Fianna Fáil finance spokesman Michael McGrath has said people with variable rate mortgages should be "up in arms" because they are being "discriminated against" by banks.
The Cork TD said that the Government and the Central Bank were doing nothing to help those paying up to €1,000 a year more than those availing of offers available to new customers and €6,000 a year more than people on tracker rates.
“I think we have to recognise what is happening here. We have blatant discrimination being perpetrated by the banks against standard variable rate mortgage customers with the consent and blessing, it would appear, of both the Government and the Central Bank,” Mr McGrath said.
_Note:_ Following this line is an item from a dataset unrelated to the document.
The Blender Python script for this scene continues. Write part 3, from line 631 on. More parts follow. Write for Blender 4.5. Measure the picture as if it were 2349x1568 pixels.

Mr McGrath said his party had raised the issue repeatedly with banks, the Central Bank and the European Central Bank (ECB) and "so far with precious little satisfaction, I have to say".
Mr McGrath said the “exorbitant” rates applied to standard variable rate customers were unfair and unjustified, and that the recent trend towards cutting variable rates for new customers had brought the issue into sharper focus.
“There is no evidence whatsoever that either the Government or the Central Bank are even applying soft pressure on the banks to put manners on them in respect of the rates that are being charged on standard variable rate customers.”
Fianna Fáil motion
Mr McGrath was speaking to reporters at Leinster House ahead of a Dáil discussion on a Fianna Fáil motion calling on the Government and the Central Bank to help variable rate mortgage customers.
“It simply is not acceptable that one group of customers are being targeted in this way to extract maximum profits from them.
“Existing variable rate customers in particular are the subject of the most blatant form of discrimination, where the banks have reduced rates for new customers but not for their existing standard variable rate customers.”
Mr McGrath said such mortgage-holders in Ireland were paying about two per cent more than similar customers in other Eurozone countries.
“That makes an enormous difference to a monthly repayment, to the amount of the repayment every year and over the lifetime of the mortgage [this difference] runs into the tens of thousands of euros.
“People should be up in arms about the way they are being ripped off by the banks in Ireland in terms of standard variable rate mortgages . . . we’re putting a spotlight on the issue here.”
Mr McGrath said the Government had not met the banks officially for more than three years at a time when people were being “gouged” by the institutions.
The spokesman called on the Coalition to exert pressure on the banks, adding that Minister for Finance Michael Noonan should engage directly with the institutions to persuade them to reduce variable rates "in line with their falling cost of funds".
Mr McGrath said he also endorsed “product innovation” to make “switcher” mortgages more widely available.